Doğa maden şirketlerine açıldı
Son yıllarda artan ÇED süreçlerine dair bürokratik ve hukuki zorlukların da ortadan kaldırıldığını belirten Yıldız, “Maden projelerinin, devam eden ÇED süreçlerinin önemli bir kısmı Karadeniz ve Ege bölgelerinde yoğunlaştığını, ÇED olumlu kararlarının ekoloji mücadelesinin yoğun olmadığı illerde daha yüksek oranda verildiğini görüyoruz. Niğde’de projelerin tamamına olumlu kararlar verilirken, Sivas’ta 6 projenin 4’üne olumlu karar veriliyor” diyerek ÇED kararlarına işaret etti. Artan madencilik furyasının, Türkiye’nin kalkınma planlarını ve küresel ekonomilerdeki yerini madencilik üzerinden şekillendirmesiyle ilgili olduğunu söyledi. Yıldız, bu nedenle ülkenin topraklarını doğayı yok etmek pahasına maden şirketlerine açtığını belirtti.

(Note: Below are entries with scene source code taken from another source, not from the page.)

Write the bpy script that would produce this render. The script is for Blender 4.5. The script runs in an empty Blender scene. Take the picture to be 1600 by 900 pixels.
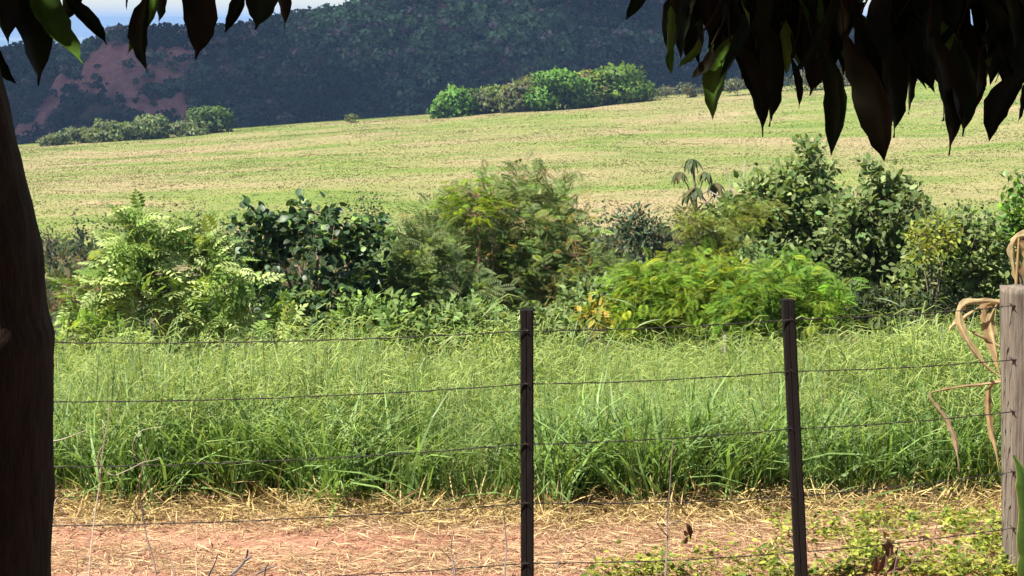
import bpy, math
import numpy as np
from mathutils import Matrix, Vector

# ------------------------------------------------------------------ camera, sky, sun, exposure
scene = bpy.context.scene
COL = scene.collection
EYE = 3.1                       # eye above the ground at the fence
FOC = 3600.0                    # focal length in pixels of the 1600 px wide photograph
HOR = 35.0                      # row of the horizon
PITCH = math.atan((450.0 - HOR) / FOC)

cam_data = bpy.data.cameras.new('camera')
cam_data.sensor_width = 36.0
cam_data.lens = 36.0 * FOC / 1600.0
cam_data.clip_start = 0.1
cam_data.clip_end = 60000.0
cam = bpy.data.objects.new('camera', cam_data)
cam.location = (0.0, 0.0, EYE)
cam.rotation_euler = (math.pi / 2 - PITCH, 0.0, 0.0)
COL.objects.link(cam)
scene.camera = cam

SUN_EL, SUN_AZ = math.radians(56), math.radians(-124)      # azimuth from +Y, positive to the right
world = bpy.data.worlds.new('World')
scene.world = world
world.use_nodes = True
wn, wl = world.node_tree.nodes, world.node_tree.links
sky = wn.new('ShaderNodeTexSky')
sky.sky_type = 'NISHITA'
sky.sun_disc = False
sky.sun_elevation = SUN_EL
sky.sun_rotation = SUN_AZ
sky.air_density = 1.0
sky.dust_density = 0.05
sky.ozone_density = 1.5
bg = wn['Background']
wl.new(sky.outputs[0], bg.inputs[0])
bg.inputs[1].default_value = 0.052

sun_data = bpy.data.lights.new('sun', 'SUN')
sun_data.energy = 5.0
sun_data.angle = math.radians(0.53)
sun_data.color = (1.0, 0.945, 0.85)
sun = bpy.data.objects.new('sun', sun_data)
to_sun = Vector((math.sin(SUN_AZ) * math.cos(SUN_EL), math.cos(SUN_AZ) * math.cos(SUN_EL), math.sin(SUN_EL)))
sun.rotation_euler = to_sun.to_track_quat('Z', 'Y').to_euler()
sun.location = to_sun * 60
COL.objects.link(sun)

vs = scene.view_settings
vs.view_transform = 'Standard'
vs.look = 'None'
vs.gamma = 1.0
vs.exposure = 1.57
vs.use_curve_mapping = False
scene.render.engine = 'CYCLES'
cy = scene.cycles
cy.use_denoising = True
cy.max_bounces = 8
cy.diffuse_bounces = 3
cy.glossy_bounces = 2
cy.transmission_bounces = 4
cy.volume_bounces = 0
cy.transparent_max_bounces = 8
cy.caustics_reflective = False
cy.caustics_refractive = False
cy.sample_clamp_indirect = 6.0

CP, SP = math.cos(PITCH), math.sin(PITCH)
R3 = np.random.default_rng


def P(px, py, Y):
    """World point at forward distance Y seen at photograph pixel (px, py)."""
    a = (px - 800.0) / FOC
    b = (450.0 - py) / FOC
    fy = CP + b * SP
    fz = -SP + b * CP
    s = Y / fy
    return np.array([a * s, Y, EYE + fz * s])


def scale_at(Y):
    return FOC / Y


# ------------------------------------------------------------------ numeric helpers
def vnoise(x, y, seed=0):
    """Smooth value noise, roughly 0..1."""
    x = np.asarray(x, float); y = np.asarray(y, float)
    xi = np.floor(x).astype(np.int64); yi = np.floor(y).astype(np.int64)
    xf = x - xi; yf = y - yi
    u = xf * xf * (3 - 2 * xf); v = yf * yf * (3 - 2 * yf)

    def h(i, j):
        n = (i * 374761393 + j * 668265263 + seed * 974634777) & 0x7fffffff
        n = ((n ^ (n >> 13)) * 1274126177) & 0x7fffffff
        n = n ^ (n >> 16)
        return (n & 0xffff) / 65535.0
    return (h(xi, yi) * (1 - u) + h(xi + 1, yi) * u) * (1 - v) + (h(xi, yi + 1) * (1 - u) + h(xi + 1, yi + 1) * u) * v


def fbm(x, y, seed=0, octs=4):
    t, a, s = 0.0, 0.5, 0.0
    for k in range(octs):
        t = t + a * vnoise(np.asarray(x) * 2 ** k, np.asarray(y) * 2 ** k, seed + k * 17)
        s += a; a *= 0.5
    return t / s


def norm(v):
    return v / np.maximum(np.linalg.norm(v, axis=-1, keepdims=True), 1e-9)


def basis(d, hint, roll=None):
    """Matrices whose columns are (width, length=d, normal close to hint)."""
    d = norm(d)
    hint = np.broadcast_to(hint, d.shape)
    x = np.cross(d, hint)
    bad = np.linalg.norm(x, axis=-1) < 1e-4
    if bad.any():
        x[bad] = np.cross(d[bad], np.array([1.0, 0.3, 0.2]))
    x = norm(x)
    z = np.cross(x, d)
    if roll is not None:
        c = np.cos(roll)[:, None]; s = np.sin(roll)[:, None]
        x, z = x * c + z * s, z * c - x * s
    return np.stack([x, d, z], axis=-1)


class Acc:
    """Collects triangles with a colour for each vertex; build() links them as one mesh object."""

    def __init__(self):
        self.v, self.f, self.c, self.n = [], [], [], 0

    def add(self, v, f, c):
        v = np.asarray(v, float)
        c = np.broadcast_to(np.asarray(c, float), v.shape)
        self.v.append(v); self.f.append(np.asarray(f, np.int64) + self.n); self.c.append(c)
        self.n += len(v)

    def scatter(self, tpl, mats, locs, cols):
        v, f, c = tpl
        n = len(locs)
        if n == 0:
            return
        V = np.einsum('nij,kj->nki', mats, v) + locs[:, None, :]
        C = cols[:, None, :] * c[None, :, :]
        F = (f[None] + (np.arange(n) * len(v))[:, None, None]).reshape(-1, 3)
        self.add(V.reshape(-1, 3), F, C.reshape(-1, 3))

    def tube(self, pts, radii, sides=5, col=(1, 1, 1), cap=True):
        pts = np.asarray(pts, float)
        n = len(pts)
        radii = np.broadcast_to(np.asarray(radii, float), (n,))
        t = np.gradient(pts, axis=0)
        t = norm(t)
        ref = np.array([0.31, 0.94, 0.13]) if abs(t[:, 2]).mean() > 0.6 else np.array([0.05, 0.1, 1.0])
        a = norm(np.cross(t, ref)); b = np.cross(t, a)
        ang = np.arange(sides) / sides * 2 * np.pi
        ring = pts[:, None] + radii[:, None, None] * (a[:, None] * np.cos(ang)[None, :, None] + b[:, None] * np.sin(ang)[None, :, None])
        V = ring.reshape(-1, 3)
        i = np.arange(n - 1)[:, None] * sides
        j = np.arange(sides)[None]
        k = (np.arange(sides) + 1)[None] % sides
        q = np.stack([i + j, i + k, i + sides + k, i + sides + j], -1).reshape(-1, 4)
        F = np.concatenate([q[:, [0, 1, 2]], q[:, [0, 2, 3]]])
        if cap:
            V = np.concatenate([V, pts[:1], pts[-1:]])
            j = np.arange(sides); k = (j + 1) % sides
            F = np.concatenate([F, np.stack([k, j, np.full(sides, n * sides)], -1),
                                np.stack([(n - 1) * sides + j, (n - 1) * sides + k, np.full(sides, n * sides + 1)], -1)])
        self.add(V, F, col)

    def arrays(self):
        return np.concatenate(self.v), np.concatenate(self.f), np.concatenate(self.c)

    def build(self, name, mat, parent=None, smooth=False, normals=None):
        v, f, c = self.arrays()
        off = np.array(parent.location) if parent is not None else np.zeros(3)
        me = make_mesh(name, v - off, f, c, mat, smooth or normals is not None)
        if normals is not None:
            me.normals_split_custom_set_from_vertices(np.ascontiguousarray(normals, dtype=np.float32))
        return link(name, me, parent)


def make_mesh(name, v, f, c, mat, smooth=False):
    me = bpy.data.meshes.new(name)
    me.vertices.add(len(v)); me.vertices.foreach_set('co', np.ascontiguousarray(v, dtype=np.float32).ravel())
    me.loops.add(len(f) * 3); me.loops.foreach_set('vertex_index', np.ascontiguousarray(f, dtype=np.int32).ravel())
    me.polygons.add(len(f))
    me.polygons.foreach_set('loop_start', np.arange(0, len(f) * 3, 3, dtype=np.int32))
    me.polygons.foreach_set('use_smooth', np.full(len(f), smooth, dtype=bool))
    at = me.color_attributes.new('Col', 'FLOAT_COLOR', 'POINT')
    rgba = np.ones((len(v), 4), np.float32); rgba[:, :3] = c
    at.data.foreach_set('color', rgba.ravel())
    me.update(calc_edges=True)
    me.validate()
    me.materials.append(mat)
    return me


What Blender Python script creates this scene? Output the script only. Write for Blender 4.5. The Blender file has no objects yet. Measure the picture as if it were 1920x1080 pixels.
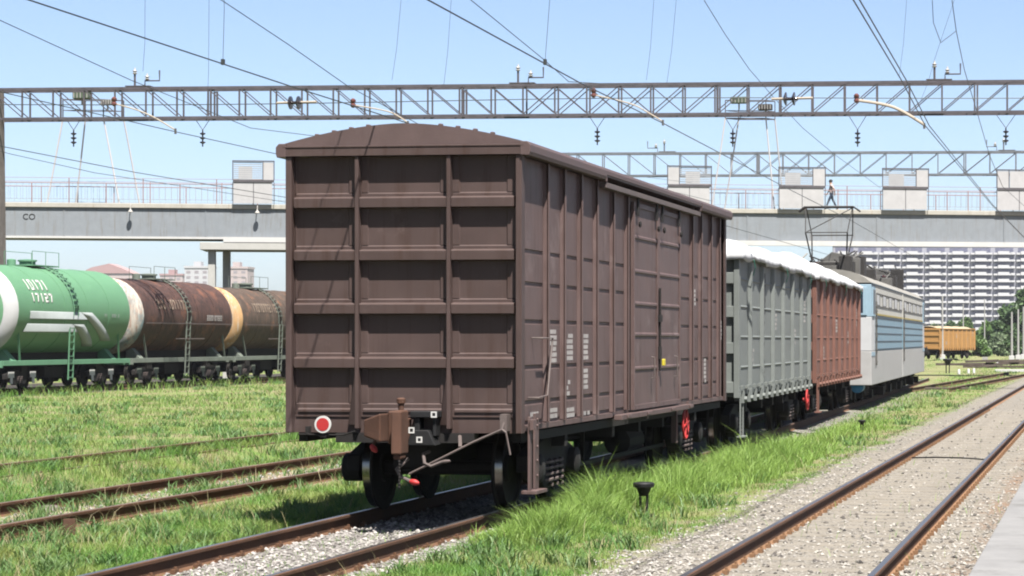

Koza’ya ÇED gerekli değil kararları
Belli şirket ve devlet ilişkileri içinde bazı maden şirketlerinin öne çıktığını, bunların başında da Koza Altın Şirketi olduğuna işaret eden Yıldız, “Şu an 123 ÇED sürecinin 49’u Koza Altın İşletmeleri’nin, 49 ÇED sürecinin 19’una ‘ÇED Gerekli Değildir’ kararı verilmiş” diye kaydetti. Yakın zamanda Polen Ekoloji Enstitüsü’nün ekolojik kazanımlar raporunun yayınlandığını ve bu raporda tüm baskılara ve hukuksuzluklara rağmen kazanımla sonuçlanan birçok yerel direnişin olduğunu ifade eden Çise, bir ölüm makinesine dönüşen maden ocaklarına karşı ciddi şekilde örgütlenmek ve direnmek gerektiğini vurguladı.